§ **Work to complete**: Nothing but the lines from the one containing "Write the bpy" down to the one containing "PI = math.pi", both included, should be echoed, and each exactly as it stands.

§ **Source records**:
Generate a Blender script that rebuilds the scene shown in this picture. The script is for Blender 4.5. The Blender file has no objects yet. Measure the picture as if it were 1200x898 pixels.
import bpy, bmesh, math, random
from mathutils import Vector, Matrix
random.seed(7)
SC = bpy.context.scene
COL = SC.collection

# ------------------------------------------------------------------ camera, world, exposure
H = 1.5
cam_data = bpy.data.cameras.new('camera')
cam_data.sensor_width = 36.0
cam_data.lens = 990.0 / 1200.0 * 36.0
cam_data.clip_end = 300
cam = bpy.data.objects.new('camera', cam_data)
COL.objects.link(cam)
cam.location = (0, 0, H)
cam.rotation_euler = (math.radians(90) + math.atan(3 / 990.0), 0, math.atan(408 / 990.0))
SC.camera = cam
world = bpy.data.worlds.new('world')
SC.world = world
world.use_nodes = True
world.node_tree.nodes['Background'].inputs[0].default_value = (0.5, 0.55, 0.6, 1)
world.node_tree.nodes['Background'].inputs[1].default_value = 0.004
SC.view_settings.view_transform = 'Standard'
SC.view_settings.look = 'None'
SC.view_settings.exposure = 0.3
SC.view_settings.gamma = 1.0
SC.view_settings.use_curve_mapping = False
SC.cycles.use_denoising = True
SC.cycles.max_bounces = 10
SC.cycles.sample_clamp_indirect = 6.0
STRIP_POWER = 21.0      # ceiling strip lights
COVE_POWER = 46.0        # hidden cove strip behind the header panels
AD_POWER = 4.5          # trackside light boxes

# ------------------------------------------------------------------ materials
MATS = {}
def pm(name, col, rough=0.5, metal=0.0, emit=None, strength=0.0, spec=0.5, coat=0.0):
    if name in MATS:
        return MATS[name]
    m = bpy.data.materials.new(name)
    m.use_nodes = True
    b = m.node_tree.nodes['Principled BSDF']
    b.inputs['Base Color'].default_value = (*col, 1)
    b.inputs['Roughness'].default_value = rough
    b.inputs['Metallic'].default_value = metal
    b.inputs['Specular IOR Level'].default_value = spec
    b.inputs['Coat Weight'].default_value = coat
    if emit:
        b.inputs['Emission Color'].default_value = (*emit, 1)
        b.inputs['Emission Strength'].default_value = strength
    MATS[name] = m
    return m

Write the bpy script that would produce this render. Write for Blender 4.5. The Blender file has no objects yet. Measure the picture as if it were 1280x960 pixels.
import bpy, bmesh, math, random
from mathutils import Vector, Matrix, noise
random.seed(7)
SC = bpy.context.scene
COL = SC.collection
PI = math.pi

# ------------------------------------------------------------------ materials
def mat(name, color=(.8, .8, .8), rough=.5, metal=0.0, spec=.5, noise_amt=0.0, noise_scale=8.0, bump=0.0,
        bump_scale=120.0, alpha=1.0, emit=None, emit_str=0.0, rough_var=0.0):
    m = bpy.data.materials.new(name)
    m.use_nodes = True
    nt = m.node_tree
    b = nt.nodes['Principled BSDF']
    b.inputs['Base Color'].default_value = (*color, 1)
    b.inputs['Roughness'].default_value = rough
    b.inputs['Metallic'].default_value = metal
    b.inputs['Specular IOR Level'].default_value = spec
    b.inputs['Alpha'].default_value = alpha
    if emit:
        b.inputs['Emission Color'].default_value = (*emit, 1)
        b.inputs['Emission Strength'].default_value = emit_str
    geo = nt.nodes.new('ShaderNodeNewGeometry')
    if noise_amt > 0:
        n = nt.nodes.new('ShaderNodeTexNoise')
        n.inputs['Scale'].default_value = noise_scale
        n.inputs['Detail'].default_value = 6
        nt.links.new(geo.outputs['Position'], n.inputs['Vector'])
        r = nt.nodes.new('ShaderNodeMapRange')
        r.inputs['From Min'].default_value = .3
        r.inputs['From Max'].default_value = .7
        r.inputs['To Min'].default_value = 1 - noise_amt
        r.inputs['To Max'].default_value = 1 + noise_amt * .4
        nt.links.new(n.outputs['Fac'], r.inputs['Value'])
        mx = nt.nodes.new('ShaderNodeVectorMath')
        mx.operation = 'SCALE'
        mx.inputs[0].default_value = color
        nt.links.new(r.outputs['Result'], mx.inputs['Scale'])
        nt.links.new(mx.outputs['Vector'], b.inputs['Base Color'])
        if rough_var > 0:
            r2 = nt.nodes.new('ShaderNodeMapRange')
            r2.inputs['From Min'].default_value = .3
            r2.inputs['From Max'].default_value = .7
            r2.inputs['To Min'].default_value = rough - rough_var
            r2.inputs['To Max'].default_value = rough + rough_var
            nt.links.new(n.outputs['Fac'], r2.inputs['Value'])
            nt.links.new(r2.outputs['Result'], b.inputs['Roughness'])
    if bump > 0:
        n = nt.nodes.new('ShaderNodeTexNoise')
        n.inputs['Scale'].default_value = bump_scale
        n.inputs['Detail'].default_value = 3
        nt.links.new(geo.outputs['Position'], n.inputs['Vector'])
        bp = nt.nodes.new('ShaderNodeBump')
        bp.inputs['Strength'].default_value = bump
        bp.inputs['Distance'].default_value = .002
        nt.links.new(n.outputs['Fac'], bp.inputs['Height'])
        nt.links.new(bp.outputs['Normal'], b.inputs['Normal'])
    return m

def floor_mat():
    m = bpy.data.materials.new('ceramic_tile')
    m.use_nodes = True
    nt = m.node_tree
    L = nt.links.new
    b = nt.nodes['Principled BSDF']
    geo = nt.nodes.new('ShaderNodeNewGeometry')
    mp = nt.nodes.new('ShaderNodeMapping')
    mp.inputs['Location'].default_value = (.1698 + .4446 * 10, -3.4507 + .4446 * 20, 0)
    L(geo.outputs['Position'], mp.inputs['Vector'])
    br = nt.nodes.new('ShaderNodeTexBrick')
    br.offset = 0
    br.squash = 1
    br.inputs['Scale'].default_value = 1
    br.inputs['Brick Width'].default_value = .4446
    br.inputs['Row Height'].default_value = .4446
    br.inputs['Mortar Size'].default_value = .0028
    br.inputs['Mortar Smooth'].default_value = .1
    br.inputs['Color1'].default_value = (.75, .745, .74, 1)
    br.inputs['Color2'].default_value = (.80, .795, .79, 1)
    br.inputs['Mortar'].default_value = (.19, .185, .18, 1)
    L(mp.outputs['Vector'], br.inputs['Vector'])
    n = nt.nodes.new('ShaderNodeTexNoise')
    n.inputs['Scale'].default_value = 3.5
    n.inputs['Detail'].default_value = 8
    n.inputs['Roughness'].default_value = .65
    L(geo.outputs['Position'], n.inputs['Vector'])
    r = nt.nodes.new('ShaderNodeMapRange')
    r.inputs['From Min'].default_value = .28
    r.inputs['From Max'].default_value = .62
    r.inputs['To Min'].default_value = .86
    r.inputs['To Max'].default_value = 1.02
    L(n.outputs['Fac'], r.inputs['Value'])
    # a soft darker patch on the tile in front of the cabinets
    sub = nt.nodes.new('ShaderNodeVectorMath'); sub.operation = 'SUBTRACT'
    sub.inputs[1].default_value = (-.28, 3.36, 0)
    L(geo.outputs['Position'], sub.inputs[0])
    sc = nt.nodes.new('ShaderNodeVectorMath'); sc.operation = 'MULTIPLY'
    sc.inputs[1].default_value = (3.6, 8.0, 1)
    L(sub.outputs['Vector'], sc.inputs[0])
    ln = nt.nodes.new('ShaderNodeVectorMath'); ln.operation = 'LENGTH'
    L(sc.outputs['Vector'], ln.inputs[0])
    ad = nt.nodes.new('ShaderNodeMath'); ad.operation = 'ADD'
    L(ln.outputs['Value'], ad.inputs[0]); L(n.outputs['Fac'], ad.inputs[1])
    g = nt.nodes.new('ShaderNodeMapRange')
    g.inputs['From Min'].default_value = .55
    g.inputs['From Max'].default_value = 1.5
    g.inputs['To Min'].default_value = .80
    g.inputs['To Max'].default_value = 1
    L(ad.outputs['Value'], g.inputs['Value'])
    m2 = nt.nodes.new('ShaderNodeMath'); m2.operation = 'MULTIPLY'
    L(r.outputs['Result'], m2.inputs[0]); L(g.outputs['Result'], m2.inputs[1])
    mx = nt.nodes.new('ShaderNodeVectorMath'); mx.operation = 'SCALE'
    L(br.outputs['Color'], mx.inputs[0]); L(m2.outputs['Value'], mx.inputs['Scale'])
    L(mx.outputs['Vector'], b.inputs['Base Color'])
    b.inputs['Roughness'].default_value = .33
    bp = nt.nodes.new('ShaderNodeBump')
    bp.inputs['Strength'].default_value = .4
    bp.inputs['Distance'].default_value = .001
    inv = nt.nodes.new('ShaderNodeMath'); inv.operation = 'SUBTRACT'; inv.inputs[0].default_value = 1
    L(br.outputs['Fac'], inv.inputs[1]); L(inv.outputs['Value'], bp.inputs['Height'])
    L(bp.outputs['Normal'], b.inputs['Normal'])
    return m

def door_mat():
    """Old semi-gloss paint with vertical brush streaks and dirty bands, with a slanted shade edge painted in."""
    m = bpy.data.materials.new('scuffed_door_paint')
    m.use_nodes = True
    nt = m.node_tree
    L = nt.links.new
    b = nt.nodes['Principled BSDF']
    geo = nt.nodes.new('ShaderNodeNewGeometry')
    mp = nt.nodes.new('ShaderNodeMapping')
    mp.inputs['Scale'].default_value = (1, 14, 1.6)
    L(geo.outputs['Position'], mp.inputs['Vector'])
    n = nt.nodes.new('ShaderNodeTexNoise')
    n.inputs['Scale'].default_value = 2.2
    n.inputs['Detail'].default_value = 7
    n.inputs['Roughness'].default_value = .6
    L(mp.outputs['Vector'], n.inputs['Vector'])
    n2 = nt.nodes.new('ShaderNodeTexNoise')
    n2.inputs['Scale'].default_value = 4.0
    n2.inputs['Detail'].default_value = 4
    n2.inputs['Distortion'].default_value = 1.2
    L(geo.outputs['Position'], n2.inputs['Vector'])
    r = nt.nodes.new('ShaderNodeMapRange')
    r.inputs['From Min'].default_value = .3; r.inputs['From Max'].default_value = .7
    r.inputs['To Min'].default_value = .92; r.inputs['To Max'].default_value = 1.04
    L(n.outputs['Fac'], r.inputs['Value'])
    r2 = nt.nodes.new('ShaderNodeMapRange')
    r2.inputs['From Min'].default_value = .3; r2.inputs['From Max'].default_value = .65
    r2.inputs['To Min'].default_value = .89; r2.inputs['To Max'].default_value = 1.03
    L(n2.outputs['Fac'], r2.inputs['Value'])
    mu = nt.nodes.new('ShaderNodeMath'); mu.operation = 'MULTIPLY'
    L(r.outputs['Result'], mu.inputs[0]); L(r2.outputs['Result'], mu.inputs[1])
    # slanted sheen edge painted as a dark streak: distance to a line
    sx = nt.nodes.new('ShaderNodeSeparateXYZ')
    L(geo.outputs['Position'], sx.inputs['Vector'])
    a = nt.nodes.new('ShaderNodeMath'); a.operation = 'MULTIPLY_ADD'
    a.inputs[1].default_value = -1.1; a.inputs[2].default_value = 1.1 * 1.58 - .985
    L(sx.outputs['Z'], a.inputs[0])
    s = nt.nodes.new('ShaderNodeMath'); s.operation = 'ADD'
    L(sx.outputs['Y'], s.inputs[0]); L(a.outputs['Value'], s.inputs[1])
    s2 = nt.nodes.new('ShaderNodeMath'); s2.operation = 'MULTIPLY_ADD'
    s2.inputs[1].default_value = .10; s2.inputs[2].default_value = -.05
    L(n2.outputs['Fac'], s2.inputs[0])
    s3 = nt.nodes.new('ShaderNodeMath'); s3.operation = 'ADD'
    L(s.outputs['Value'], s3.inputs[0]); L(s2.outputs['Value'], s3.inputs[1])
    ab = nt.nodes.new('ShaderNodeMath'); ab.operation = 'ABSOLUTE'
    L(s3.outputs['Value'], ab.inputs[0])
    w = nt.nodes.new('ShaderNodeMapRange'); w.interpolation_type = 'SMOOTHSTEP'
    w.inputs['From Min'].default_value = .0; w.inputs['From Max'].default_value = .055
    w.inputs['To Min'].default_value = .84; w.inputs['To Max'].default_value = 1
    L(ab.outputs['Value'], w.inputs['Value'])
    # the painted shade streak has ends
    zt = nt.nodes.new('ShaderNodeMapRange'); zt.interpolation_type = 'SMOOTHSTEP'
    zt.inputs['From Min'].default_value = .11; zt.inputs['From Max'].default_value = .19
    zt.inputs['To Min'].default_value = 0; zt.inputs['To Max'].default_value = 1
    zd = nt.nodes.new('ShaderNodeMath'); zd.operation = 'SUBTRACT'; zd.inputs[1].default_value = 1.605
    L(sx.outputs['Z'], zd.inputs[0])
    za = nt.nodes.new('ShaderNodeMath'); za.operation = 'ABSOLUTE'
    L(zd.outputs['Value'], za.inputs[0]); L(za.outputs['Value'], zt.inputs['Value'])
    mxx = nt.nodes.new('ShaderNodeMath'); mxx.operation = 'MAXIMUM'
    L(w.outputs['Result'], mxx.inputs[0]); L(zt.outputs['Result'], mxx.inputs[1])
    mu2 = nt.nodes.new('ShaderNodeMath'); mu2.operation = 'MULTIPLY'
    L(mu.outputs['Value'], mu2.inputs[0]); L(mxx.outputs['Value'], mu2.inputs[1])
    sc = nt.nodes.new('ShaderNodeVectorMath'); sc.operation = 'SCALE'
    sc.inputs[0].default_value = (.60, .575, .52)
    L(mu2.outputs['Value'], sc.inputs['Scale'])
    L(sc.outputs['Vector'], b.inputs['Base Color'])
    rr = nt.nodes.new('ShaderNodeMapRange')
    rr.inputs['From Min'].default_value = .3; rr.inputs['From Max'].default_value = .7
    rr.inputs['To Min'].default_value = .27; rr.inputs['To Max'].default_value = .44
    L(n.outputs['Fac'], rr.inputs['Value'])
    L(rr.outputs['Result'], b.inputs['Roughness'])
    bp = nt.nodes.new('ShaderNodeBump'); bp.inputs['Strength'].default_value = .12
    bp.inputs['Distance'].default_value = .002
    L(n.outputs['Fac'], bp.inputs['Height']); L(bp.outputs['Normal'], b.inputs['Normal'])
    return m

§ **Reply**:
Write the bpy script that would produce this render. Write for Blender 4.5. The Blender file has no objects yet. Measure the picture as if it were 1280x960 pixels.
import bpy, bmesh, math, random
from mathutils import Vector, Matrix, noise
random.seed(7)
SC = bpy.context.scene
COL = SC.collection
PI = math.pi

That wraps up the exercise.